Stated exercise |
Give again only those lines from the start of the entries through the line holding "COL = SC.collection", leaving them as they are.

Material for the task |
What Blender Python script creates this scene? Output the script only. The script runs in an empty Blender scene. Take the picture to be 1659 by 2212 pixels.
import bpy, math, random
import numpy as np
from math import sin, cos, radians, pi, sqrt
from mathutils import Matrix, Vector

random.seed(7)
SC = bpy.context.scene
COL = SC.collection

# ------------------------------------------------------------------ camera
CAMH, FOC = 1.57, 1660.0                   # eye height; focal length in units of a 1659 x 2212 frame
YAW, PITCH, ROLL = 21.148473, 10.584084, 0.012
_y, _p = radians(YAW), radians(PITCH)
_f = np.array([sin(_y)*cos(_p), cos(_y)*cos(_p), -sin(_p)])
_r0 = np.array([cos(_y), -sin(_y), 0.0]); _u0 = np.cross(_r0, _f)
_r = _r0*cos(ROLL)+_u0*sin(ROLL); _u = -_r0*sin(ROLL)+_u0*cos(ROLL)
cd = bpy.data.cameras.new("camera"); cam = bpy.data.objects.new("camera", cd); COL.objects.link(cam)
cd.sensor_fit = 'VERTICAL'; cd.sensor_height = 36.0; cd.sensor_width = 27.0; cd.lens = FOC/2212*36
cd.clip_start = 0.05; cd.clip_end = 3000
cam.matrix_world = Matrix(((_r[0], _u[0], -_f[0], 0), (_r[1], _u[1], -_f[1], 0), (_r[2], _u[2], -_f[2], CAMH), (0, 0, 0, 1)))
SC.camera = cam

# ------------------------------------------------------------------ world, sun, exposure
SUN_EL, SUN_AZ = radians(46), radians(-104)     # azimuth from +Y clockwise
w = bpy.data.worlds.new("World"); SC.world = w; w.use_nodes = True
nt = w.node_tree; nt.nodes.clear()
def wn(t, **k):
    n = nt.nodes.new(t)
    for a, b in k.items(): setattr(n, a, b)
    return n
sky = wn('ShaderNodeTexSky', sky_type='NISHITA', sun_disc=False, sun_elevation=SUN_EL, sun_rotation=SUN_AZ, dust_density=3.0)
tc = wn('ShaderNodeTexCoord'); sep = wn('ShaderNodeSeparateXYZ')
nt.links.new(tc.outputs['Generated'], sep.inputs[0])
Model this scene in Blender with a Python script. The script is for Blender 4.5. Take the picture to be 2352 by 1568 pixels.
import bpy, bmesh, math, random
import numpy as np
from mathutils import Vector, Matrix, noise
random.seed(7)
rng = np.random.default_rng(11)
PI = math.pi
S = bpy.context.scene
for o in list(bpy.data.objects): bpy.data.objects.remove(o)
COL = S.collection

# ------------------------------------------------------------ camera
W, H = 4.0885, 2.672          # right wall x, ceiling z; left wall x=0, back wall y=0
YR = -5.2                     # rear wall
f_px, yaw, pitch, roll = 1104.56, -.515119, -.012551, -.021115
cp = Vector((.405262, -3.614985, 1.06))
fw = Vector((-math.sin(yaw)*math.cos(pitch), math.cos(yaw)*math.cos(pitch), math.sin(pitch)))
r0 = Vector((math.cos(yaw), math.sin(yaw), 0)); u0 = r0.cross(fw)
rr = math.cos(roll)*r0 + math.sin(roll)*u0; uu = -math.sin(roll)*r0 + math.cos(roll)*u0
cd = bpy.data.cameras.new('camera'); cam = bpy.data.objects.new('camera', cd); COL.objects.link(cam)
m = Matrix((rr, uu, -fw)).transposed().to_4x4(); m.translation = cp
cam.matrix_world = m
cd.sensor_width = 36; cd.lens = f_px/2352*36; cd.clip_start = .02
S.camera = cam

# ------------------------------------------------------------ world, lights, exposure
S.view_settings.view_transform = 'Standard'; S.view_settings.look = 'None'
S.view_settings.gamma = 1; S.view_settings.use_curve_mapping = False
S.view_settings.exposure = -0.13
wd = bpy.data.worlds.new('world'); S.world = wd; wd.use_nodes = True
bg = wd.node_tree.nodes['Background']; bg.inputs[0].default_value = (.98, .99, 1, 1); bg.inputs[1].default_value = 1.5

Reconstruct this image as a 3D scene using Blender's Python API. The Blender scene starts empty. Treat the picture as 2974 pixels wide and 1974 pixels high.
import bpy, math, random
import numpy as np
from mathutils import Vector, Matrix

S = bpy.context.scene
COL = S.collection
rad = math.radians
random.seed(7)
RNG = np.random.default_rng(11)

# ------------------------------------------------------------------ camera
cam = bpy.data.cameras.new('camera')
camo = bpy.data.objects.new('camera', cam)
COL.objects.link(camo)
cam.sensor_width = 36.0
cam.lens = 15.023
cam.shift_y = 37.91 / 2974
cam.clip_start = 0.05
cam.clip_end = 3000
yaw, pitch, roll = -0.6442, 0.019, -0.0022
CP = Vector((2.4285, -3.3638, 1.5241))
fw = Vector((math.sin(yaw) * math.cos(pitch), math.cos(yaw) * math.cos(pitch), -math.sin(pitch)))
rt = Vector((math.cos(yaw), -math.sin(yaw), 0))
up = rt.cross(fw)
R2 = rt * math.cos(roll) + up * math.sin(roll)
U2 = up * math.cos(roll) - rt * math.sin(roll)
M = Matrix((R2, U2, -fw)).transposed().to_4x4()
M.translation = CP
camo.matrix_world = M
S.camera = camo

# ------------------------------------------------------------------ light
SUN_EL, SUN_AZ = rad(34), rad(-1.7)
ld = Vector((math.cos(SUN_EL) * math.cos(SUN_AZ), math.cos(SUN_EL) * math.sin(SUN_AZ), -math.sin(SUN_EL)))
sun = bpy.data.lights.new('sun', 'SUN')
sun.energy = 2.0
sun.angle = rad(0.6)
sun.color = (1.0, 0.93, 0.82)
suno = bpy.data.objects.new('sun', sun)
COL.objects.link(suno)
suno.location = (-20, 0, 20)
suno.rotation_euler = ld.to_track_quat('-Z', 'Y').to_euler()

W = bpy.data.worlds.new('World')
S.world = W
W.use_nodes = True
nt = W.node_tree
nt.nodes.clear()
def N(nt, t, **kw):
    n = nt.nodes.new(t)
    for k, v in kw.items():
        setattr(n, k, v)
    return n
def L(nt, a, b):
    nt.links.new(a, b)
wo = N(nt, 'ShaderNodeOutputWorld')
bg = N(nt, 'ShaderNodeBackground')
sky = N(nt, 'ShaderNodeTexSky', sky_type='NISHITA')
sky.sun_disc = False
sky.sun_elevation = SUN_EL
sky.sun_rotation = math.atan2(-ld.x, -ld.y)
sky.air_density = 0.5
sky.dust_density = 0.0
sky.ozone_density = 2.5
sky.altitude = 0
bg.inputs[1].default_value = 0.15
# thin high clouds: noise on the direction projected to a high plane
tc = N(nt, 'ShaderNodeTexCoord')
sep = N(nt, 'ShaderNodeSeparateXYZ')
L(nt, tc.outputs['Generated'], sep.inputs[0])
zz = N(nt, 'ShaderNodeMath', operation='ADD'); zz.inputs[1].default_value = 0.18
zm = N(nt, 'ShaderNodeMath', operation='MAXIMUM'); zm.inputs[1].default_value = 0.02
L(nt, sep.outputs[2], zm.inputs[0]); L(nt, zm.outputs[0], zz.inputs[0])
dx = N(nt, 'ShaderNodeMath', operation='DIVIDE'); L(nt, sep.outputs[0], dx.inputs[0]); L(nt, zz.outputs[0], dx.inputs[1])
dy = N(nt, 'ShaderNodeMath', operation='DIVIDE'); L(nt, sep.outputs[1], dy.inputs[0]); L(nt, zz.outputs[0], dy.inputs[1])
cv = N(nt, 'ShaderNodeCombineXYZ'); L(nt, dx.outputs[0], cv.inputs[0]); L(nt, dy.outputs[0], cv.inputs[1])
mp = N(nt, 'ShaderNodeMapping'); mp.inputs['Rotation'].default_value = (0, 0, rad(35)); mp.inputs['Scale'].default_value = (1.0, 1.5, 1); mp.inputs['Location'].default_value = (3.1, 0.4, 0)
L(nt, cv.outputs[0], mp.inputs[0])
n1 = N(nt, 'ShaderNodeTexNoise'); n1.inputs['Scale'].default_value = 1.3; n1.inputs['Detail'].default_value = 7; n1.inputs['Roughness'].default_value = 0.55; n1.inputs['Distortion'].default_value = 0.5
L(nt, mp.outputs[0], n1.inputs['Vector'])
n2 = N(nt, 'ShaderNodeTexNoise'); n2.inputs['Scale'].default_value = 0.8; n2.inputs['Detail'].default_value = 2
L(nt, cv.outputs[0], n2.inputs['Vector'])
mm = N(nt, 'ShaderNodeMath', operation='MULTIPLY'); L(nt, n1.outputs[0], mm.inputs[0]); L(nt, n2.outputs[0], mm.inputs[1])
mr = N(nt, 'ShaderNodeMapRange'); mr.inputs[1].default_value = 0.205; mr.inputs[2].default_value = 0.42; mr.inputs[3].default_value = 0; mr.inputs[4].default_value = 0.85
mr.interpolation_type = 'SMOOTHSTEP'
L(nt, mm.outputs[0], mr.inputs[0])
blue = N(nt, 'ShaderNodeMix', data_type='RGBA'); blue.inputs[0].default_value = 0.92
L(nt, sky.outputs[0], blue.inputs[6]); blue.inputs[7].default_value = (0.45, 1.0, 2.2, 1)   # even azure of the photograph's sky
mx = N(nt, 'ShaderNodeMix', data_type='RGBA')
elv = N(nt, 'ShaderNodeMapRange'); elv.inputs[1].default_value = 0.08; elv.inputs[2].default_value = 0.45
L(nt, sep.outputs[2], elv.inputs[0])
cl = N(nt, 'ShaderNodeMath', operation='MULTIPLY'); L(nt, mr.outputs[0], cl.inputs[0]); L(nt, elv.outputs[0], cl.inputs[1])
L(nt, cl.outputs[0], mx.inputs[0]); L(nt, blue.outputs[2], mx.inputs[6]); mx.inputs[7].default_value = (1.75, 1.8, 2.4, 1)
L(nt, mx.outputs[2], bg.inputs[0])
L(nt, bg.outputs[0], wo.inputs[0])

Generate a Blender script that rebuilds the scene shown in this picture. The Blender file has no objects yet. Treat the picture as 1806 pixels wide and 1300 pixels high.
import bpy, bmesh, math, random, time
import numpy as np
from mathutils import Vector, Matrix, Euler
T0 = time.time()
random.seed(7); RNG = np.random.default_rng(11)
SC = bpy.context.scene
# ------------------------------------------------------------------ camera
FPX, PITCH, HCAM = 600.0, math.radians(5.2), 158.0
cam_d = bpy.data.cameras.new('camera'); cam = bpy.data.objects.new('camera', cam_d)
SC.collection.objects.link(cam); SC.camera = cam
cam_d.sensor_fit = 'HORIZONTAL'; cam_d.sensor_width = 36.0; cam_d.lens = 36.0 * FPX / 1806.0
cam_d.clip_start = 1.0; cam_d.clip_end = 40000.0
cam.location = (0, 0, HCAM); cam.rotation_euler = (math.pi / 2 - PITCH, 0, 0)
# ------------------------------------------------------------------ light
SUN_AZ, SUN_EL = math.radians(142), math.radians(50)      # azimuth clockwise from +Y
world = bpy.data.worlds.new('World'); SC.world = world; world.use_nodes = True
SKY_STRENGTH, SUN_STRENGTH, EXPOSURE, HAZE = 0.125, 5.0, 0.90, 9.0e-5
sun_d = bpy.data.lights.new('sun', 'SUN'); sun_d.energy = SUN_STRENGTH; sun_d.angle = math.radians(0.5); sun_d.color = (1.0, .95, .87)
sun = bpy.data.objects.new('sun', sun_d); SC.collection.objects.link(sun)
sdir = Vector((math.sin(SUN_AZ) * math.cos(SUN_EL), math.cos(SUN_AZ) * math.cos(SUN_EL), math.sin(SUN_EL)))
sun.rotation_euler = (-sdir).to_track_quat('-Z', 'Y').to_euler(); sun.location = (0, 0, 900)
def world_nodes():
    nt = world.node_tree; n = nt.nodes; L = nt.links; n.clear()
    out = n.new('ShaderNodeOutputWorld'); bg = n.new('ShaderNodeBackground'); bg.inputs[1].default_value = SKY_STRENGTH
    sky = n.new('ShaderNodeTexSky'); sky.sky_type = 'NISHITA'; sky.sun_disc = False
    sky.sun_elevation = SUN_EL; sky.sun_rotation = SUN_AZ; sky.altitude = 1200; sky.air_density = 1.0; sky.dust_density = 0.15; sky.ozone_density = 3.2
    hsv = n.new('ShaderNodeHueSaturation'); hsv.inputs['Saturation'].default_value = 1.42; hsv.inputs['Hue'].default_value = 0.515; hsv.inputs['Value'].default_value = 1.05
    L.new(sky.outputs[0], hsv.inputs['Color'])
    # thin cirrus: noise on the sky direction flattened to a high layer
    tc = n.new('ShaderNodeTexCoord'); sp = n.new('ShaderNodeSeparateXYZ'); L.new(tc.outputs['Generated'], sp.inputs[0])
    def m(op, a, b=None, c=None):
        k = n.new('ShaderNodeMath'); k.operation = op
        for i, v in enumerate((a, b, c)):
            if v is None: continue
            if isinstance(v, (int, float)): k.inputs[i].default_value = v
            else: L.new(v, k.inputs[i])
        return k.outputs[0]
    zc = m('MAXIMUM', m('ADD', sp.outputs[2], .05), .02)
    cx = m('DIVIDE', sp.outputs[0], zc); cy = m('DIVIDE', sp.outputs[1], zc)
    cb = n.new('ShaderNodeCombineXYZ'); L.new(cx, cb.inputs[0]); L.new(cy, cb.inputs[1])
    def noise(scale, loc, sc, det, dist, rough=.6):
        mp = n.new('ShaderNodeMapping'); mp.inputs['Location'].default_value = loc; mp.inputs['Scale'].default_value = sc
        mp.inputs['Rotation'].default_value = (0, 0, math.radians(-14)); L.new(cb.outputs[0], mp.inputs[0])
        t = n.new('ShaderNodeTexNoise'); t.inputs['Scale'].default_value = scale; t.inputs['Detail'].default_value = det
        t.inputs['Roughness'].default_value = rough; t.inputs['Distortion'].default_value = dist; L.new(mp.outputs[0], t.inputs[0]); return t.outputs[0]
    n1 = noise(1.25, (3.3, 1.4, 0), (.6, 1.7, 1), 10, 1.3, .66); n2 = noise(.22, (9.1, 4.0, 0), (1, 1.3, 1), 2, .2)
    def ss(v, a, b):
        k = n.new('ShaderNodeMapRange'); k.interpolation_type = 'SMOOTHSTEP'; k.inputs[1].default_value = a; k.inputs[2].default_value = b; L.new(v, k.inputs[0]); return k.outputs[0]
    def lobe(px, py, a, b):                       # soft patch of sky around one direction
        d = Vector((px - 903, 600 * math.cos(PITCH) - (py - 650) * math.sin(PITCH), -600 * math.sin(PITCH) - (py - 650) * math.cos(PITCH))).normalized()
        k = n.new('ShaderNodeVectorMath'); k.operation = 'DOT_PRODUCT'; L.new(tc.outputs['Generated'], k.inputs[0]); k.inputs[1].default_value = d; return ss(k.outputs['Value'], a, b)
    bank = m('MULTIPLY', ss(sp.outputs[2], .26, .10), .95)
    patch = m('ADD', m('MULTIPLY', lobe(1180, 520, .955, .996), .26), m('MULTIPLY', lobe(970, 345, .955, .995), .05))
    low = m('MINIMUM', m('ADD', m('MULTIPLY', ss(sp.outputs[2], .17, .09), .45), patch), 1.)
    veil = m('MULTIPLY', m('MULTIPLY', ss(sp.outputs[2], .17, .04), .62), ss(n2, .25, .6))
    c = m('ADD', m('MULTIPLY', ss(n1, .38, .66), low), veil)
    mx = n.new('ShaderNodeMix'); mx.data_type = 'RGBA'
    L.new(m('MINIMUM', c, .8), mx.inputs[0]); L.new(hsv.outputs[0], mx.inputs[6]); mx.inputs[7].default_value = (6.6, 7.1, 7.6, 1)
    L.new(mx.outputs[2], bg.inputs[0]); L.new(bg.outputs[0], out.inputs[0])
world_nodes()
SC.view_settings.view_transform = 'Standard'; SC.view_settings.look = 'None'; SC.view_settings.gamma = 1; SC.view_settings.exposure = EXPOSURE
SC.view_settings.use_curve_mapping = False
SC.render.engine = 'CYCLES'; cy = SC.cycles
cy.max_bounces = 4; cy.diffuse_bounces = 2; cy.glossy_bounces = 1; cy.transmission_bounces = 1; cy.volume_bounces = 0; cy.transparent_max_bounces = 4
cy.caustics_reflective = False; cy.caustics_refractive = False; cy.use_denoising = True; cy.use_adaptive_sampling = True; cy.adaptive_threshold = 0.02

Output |
What Blender Python script creates this scene? Output the script only. The script runs in an empty Blender scene. Take the picture to be 1659 by 2212 pixels.
import bpy, math, random
import numpy as np
from math import sin, cos, radians, pi, sqrt
from mathutils import Matrix, Vector

random.seed(7)
SC = bpy.context.scene
COL = SC.collection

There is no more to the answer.